Friday 5th. - off to the Thermae Spa, for the first of two trips - a generous birthday present from Catriona.  An amazing place - shiny modernism housed in Georgian elegance.  The rooftop pool steams beside the spires; the steamrooms, round glass modules scented with lavender, frankinscense, eucalyptus and mint, and a waterfall shower in the middle of the floor; the Minerva pool, where we drifted round the gentle river and chatted amongst the bubbles; then hot chocolate and cake and another trip to the rooftop pool.  Later, round the town in the open top bus, and tea and clotted cream scones and treacle cake in a tiny cafe on Pulteney Bridge, which looks as if it has lost its way and really ought to be in Italy.  Then in the growing dusk, a look in the tiny glittering shops along the bridge and a walk along the river path, past floodlit Bath and trailing willow trees.  And last of all a Nepalese meal in Yak Yeti Yak.

Thursday 4 November 2010

Today it begins!

This is the first page of the story of a year of travel - at least that's the idea.
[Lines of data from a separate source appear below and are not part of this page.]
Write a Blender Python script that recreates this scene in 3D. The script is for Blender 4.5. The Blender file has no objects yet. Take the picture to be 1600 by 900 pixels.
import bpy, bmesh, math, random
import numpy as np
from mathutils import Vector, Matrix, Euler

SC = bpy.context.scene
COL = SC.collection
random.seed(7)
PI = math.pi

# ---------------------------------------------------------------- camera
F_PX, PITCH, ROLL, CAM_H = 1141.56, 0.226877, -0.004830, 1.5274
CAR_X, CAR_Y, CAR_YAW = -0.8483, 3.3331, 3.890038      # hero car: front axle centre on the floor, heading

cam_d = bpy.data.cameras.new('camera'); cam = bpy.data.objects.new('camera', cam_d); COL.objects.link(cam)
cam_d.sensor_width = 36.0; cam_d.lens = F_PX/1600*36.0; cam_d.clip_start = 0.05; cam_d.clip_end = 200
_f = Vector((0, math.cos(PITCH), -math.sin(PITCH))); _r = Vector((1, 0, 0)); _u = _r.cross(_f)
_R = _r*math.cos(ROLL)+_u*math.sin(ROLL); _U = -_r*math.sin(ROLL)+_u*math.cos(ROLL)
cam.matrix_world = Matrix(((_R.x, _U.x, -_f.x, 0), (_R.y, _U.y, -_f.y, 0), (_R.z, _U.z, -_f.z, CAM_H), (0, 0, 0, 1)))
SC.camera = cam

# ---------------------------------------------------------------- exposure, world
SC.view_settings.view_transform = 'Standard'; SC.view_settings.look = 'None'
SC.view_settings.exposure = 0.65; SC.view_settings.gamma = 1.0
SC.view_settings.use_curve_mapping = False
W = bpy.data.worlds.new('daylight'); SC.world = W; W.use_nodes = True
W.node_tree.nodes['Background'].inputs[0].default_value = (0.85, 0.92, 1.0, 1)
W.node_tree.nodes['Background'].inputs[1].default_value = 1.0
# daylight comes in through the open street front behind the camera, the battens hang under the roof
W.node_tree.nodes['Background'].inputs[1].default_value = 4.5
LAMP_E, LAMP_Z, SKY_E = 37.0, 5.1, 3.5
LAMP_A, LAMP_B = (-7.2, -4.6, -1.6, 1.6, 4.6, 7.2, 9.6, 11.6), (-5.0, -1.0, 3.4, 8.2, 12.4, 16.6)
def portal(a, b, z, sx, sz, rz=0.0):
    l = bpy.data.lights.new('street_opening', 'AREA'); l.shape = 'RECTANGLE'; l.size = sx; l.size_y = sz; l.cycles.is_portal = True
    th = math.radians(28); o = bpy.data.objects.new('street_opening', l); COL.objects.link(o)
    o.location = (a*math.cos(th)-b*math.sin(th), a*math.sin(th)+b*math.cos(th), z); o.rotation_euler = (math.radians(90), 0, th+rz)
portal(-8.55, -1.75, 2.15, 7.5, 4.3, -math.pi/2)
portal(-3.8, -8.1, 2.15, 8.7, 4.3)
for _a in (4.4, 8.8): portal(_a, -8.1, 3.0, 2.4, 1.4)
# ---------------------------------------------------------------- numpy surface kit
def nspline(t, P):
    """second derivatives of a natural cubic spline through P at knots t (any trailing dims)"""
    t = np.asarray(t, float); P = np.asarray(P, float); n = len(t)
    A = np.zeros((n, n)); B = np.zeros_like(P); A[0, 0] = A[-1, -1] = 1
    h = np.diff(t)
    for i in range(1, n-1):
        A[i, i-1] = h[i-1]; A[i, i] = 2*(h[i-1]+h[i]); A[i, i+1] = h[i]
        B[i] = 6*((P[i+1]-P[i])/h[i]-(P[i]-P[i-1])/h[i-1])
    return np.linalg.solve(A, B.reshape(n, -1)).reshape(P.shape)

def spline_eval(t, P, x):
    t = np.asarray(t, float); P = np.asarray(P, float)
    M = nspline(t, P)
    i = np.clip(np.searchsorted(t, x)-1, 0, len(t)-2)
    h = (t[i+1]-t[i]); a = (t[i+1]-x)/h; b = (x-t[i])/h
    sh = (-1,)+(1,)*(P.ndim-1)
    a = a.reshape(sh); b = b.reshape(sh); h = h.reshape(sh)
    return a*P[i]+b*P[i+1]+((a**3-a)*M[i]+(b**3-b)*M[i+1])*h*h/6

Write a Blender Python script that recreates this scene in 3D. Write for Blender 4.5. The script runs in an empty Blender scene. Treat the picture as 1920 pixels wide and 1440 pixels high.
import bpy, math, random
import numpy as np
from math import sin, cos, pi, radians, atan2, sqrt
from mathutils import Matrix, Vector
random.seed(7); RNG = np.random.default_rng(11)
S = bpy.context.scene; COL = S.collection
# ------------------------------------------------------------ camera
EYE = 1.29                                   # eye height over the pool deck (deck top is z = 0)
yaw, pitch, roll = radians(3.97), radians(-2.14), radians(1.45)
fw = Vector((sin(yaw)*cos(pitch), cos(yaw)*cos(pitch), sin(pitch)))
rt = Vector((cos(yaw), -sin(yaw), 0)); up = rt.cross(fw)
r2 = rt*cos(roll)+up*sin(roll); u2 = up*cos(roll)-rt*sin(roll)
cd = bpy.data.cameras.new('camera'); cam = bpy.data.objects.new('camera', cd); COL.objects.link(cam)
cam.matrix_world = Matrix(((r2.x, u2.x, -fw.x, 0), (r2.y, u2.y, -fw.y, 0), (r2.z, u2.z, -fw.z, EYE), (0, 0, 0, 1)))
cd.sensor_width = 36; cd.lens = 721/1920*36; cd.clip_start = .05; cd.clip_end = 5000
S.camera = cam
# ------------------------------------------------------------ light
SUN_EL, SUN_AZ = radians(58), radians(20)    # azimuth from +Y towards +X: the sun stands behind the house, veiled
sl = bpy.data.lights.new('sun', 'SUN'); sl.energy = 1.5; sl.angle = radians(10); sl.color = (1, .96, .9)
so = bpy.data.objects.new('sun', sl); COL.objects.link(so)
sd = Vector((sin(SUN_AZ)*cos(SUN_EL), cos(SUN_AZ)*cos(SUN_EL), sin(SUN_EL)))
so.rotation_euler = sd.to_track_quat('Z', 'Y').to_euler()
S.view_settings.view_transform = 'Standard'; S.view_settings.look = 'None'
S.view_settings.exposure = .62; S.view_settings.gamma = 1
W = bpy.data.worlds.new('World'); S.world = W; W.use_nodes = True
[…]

It begins with the fact that, at last - and sadly - we've given up the role of island shop keepers.  Long summers of brightly coloured buckets and spades grasped by eager, sandy little hands, myriads of greetings cards in shiny wrappers glistening against the wall, multicoloured bouncy balls that always seemed to escape across the floor, all as the sun threw diamonds across the sea and the Waverley beat her elegant path to the pier.  Or winters, when winds so violent caused our plate glass shop window to creak ominously and salt spray coated it with crystals.  Christmas, when the Christmas tree went up across the road on the crazy golf, and tinsel sparkled and our little nativity scene told its story.

Time to move on.  Time to see the world.  So trips are planned to USA, New Zealand, Australia, India and France.  But today is the first trip, and it's to Bath!